**WHAT IS REQUIRED:**
Which lines run from the first one up to and including the one with "return t * t * (3 - 2 * t)"? Print exactly those.

**DATA BLOCK:**

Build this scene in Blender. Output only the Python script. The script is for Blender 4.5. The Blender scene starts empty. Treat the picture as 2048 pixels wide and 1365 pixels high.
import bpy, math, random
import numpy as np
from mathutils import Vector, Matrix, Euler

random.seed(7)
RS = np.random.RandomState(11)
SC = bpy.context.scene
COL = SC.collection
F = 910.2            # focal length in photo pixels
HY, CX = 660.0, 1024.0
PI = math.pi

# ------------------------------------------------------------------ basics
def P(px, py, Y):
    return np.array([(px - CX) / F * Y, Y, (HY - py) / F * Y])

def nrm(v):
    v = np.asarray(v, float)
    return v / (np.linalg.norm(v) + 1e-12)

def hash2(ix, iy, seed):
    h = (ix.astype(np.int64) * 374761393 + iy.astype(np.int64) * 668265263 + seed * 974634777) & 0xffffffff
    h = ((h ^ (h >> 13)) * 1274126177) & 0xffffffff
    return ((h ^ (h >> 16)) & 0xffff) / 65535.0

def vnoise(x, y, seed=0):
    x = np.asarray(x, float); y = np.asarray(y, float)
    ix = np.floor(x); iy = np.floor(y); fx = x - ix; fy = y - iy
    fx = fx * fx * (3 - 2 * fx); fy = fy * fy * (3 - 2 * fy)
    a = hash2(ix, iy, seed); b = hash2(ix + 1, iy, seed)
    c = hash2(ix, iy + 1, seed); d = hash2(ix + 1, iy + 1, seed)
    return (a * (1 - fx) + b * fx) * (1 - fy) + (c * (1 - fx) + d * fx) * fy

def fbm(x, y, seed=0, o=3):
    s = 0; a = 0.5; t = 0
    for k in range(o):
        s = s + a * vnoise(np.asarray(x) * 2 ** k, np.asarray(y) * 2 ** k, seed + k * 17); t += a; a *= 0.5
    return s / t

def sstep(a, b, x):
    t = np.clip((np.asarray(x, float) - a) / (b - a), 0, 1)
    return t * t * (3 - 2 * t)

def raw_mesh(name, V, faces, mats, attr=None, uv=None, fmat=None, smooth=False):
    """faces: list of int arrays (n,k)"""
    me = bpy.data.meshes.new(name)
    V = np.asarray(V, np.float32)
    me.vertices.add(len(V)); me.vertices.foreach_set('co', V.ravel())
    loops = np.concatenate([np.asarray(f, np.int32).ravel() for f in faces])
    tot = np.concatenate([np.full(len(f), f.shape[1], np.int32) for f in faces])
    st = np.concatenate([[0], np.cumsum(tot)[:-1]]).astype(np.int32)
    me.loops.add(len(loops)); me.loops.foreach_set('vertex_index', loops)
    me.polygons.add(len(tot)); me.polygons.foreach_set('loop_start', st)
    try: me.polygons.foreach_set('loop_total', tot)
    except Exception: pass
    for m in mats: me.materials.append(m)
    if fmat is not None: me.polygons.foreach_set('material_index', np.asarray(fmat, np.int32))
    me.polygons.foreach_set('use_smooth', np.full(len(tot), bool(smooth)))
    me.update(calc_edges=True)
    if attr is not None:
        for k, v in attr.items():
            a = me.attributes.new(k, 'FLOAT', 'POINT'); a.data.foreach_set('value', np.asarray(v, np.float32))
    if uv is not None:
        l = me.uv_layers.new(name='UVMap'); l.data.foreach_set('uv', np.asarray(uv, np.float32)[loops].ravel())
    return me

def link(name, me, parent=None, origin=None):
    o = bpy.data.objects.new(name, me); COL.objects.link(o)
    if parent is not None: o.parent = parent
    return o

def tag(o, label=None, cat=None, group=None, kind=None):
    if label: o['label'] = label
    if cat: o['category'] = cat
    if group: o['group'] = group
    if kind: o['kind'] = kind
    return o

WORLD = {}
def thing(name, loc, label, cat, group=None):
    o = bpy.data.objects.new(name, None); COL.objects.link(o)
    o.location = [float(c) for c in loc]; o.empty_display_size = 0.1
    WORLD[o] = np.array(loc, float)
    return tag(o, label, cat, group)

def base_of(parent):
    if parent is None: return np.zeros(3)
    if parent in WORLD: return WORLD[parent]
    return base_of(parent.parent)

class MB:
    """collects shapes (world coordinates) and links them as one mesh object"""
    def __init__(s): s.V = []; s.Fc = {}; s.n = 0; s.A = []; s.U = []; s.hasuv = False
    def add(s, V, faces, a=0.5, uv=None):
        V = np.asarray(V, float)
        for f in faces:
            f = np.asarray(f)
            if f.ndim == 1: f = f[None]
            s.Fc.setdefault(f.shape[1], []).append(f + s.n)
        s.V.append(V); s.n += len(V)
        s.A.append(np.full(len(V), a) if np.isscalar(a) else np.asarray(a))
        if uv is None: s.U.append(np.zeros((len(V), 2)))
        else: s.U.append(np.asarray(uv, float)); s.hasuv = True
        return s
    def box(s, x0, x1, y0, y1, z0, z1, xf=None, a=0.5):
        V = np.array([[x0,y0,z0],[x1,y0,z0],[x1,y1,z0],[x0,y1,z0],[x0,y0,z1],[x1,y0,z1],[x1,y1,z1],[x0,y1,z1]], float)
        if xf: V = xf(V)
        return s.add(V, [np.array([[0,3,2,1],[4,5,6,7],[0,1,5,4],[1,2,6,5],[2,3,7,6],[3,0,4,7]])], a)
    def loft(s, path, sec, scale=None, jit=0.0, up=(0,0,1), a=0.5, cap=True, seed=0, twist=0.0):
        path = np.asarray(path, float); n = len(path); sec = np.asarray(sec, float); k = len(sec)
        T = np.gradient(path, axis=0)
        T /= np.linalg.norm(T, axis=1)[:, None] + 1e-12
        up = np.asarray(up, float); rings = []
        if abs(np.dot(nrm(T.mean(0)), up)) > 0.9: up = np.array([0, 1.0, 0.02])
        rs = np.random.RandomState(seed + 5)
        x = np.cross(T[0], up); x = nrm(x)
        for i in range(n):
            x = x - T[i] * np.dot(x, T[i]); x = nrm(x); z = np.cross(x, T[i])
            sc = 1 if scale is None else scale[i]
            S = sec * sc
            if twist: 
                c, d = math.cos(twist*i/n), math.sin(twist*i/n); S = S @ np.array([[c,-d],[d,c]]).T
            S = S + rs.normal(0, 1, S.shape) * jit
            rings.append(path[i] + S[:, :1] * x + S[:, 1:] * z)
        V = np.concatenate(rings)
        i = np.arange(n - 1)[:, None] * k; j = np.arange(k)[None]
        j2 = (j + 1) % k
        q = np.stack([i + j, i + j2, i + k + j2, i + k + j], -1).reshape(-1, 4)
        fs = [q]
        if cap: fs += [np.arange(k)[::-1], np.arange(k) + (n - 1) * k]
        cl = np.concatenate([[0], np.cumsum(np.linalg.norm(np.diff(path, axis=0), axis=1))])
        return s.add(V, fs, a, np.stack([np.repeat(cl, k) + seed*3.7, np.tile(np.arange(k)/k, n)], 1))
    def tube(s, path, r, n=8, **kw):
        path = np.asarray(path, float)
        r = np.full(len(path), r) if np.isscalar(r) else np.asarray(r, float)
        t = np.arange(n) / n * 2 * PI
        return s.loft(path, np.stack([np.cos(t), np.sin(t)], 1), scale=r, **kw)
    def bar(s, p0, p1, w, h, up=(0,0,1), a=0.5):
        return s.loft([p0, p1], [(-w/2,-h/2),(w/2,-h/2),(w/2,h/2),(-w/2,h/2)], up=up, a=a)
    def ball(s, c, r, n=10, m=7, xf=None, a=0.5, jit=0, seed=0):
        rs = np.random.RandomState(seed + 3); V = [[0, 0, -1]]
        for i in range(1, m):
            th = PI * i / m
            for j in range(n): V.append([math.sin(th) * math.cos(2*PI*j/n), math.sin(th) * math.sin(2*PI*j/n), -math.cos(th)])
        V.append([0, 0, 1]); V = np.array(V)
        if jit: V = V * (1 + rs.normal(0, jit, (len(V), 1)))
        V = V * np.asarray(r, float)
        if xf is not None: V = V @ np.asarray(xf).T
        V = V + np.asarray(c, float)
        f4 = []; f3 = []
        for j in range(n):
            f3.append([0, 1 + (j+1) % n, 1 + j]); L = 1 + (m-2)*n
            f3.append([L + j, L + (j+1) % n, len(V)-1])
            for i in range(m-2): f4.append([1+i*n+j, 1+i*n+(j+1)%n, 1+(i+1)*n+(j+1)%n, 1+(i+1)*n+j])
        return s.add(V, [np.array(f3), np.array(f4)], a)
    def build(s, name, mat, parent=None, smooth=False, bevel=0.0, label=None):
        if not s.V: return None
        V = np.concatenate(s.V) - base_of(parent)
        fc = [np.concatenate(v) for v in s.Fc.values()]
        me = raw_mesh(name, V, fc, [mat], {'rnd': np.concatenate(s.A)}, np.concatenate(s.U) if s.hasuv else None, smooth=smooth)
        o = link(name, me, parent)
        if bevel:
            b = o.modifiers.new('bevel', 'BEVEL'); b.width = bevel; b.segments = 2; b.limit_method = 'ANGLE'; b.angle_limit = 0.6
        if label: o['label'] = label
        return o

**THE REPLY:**
Build this scene in Blender. Output only the Python script. The script is for Blender 4.5. The Blender scene starts empty. Treat the picture as 2048 pixels wide and 1365 pixels high.
import bpy, math, random
import numpy as np
from mathutils import Vector, Matrix, Euler

random.seed(7)
RS = np.random.RandomState(11)
SC = bpy.context.scene
COL = SC.collection
F = 910.2            # focal length in photo pixels
HY, CX = 660.0, 1024.0
PI = math.pi

# ------------------------------------------------------------------ basics
def P(px, py, Y):
    return np.array([(px - CX) / F * Y, Y, (HY - py) / F * Y])

def nrm(v):
    v = np.asarray(v, float)
    return v / (np.linalg.norm(v) + 1e-12)

def hash2(ix, iy, seed):
    h = (ix.astype(np.int64) * 374761393 + iy.astype(np.int64) * 668265263 + seed * 974634777) & 0xffffffff
    h = ((h ^ (h >> 13)) * 1274126177) & 0xffffffff
    return ((h ^ (h >> 16)) & 0xffff) / 65535.0

def vnoise(x, y, seed=0):
    x = np.asarray(x, float); y = np.asarray(y, float)
    ix = np.floor(x); iy = np.floor(y); fx = x - ix; fy = y - iy
    fx = fx * fx * (3 - 2 * fx); fy = fy * fy * (3 - 2 * fy)
    a = hash2(ix, iy, seed); b = hash2(ix + 1, iy, seed)
    c = hash2(ix, iy + 1, seed); d = hash2(ix + 1, iy + 1, seed)
    return (a * (1 - fx) + b * fx) * (1 - fy) + (c * (1 - fx) + d * fx) * fy

def fbm(x, y, seed=0, o=3):
    s = 0; a = 0.5; t = 0
    for k in range(o):
        s = s + a * vnoise(np.asarray(x) * 2 ** k, np.asarray(y) * 2 ** k, seed + k * 17); t += a; a *= 0.5
    return s / t

def sstep(a, b, x):
    t = np.clip((np.asarray(x, float) - a) / (b - a), 0, 1)
    return t * t * (3 - 2 * t)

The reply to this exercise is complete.